Increased memberships and fees also played a role in increased revenue for club companies in 2013. The Houstonian Club, Houston, is No. 27 on the Top 100 Clubs list with a reported $48.3 million in 2013 revenue, a 9 percent increase. The company had an additional 116 memberships from January to July last year, putting the membership base at 6,035. An initiation fee increase of $1,000 for both associate and resident levels of membership went into effect last May, according to the company.
“From a competitive standpoint, The Houstonian Club continues to set the standards in all things fitness related,” says Mark Stevens, regional director of The Houstonian. “In the areas of aquatics, group exercise, fitness programs, Pilates and yoga, The Houstonian Club is unrivaled.

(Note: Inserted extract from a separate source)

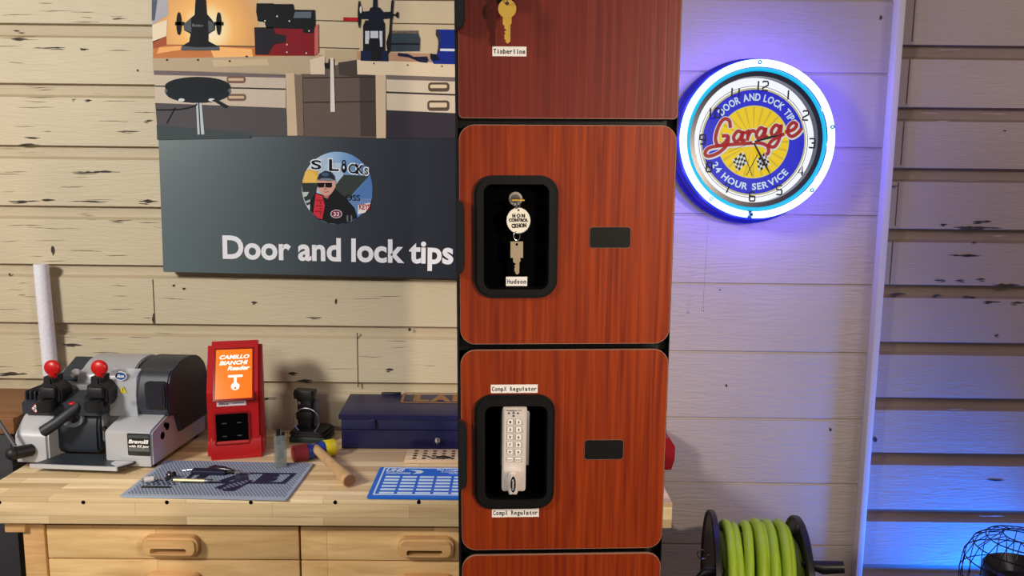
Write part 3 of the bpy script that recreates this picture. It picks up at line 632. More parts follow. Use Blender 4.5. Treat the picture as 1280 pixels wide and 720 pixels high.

The club is successful in many areas, none of which would be possible without the best health club staff in America.”
Click here for the entire Top 100 Health Clubs of 2014 list. For a photo gallery of the Top 100 Clubs, click here.
Missing Clubs
The following clubs and franchisors are large enough to be included on the Top 100 Clubs list, but their owners either did not complete a Top 100 Clubs form or have chosen not to turn in a form in years past, and we were not able to find another way to estimate their revenue.
- The Alaska Clubs, Anchorage, AK
- Brick Bodies, Cockeysville, MD
- California Family Fitness, Orangevale, CA
- Chelsea Piers, New York
- Club One, San Francisco (the company transferred ownership to Active Sports Clubs)
- Fitness 19, Maple Valley, WA
- Fitness USA, West Bloomfield, MI
- In-Shape Health Clubs, Stockton, CA
- MVP Sports Clubs, Orlando, FL
- New York Health and Racquet Club, New York, NY
- PRO Sports Club, Bellevue, WA
- Retro Fitness, Colts Neck, NJ
- Titan Fitness Holdings, McLean, VA
- World Gym International, Los Angeles
- WOW! Work Out World, Wall, NJ
Special Thanks
Thank you to Rick Caro, president of Management Vision, New York, for reviewing the information provided by the club companies and helping with the analysis.
Top 100 Health Clubs Report
To purchase a copy of Club Industry’s Top 100 Health Clubs Report 2009-2013, go to www.clubindustry.com/club-industrys-top-100-health-clubs-report-2009-2013. A new five-year report that includes this year’s report will be available early this fall.
The Top 100 image that accompanies this article is from Thinkstock.
Sidebar: 2013 Club Industry Overview
Rick Caro, president of Management Vision, New York, reviewed the Club Industry Top 100 Clubs list and offers his perspective on both the list and the health club industry.

2013 was a stronger year for the club industry overall, with all signs pointing to a significantly positive 2014 year ahead. It was a year of increase in the number of overall fitness facilities. 2013 saw several transactions in a variety of segments. For years, the financial experts predicted significant consolidation with the large club companies acquiring smaller or regional groups. That was not the case in 2013. Those potential acquirers chose to create their own new builds instead.
Some new private equity firms did enter the club industry in 2013, with an even greater likelihood in 2014. The two major growth stories centered around the substantial increase in franchised facilities in a wide variety of segments (e.g. high-volume/low-price, barre class, small group training, boxing/kickboxing, 24/7, all-access, etc.) and the major thrust into new studios (often of a single activity). The ease of entry and ability to secure minimal capital made this direction possible. The other story was the availability of very affordable debt to all segments.
Some of the large companies continued with new builds, including LA Fitness, Equinox (and their Blink and SoulCycle divisions), 24 Hour Fitness, XSport and Gold’s Gym. Typically, regional club companies were growing at faster rates than previously in their own backyards. Others were undergoing major renovations, as club capital expenditures were returning to previous levels.
The challenge is for the independents in the “middle” to determine their core strengths and focus on them, amass necessary capital and re-examine their products, services, systems, etc., to be able to compete with the new and existing competitive pressures.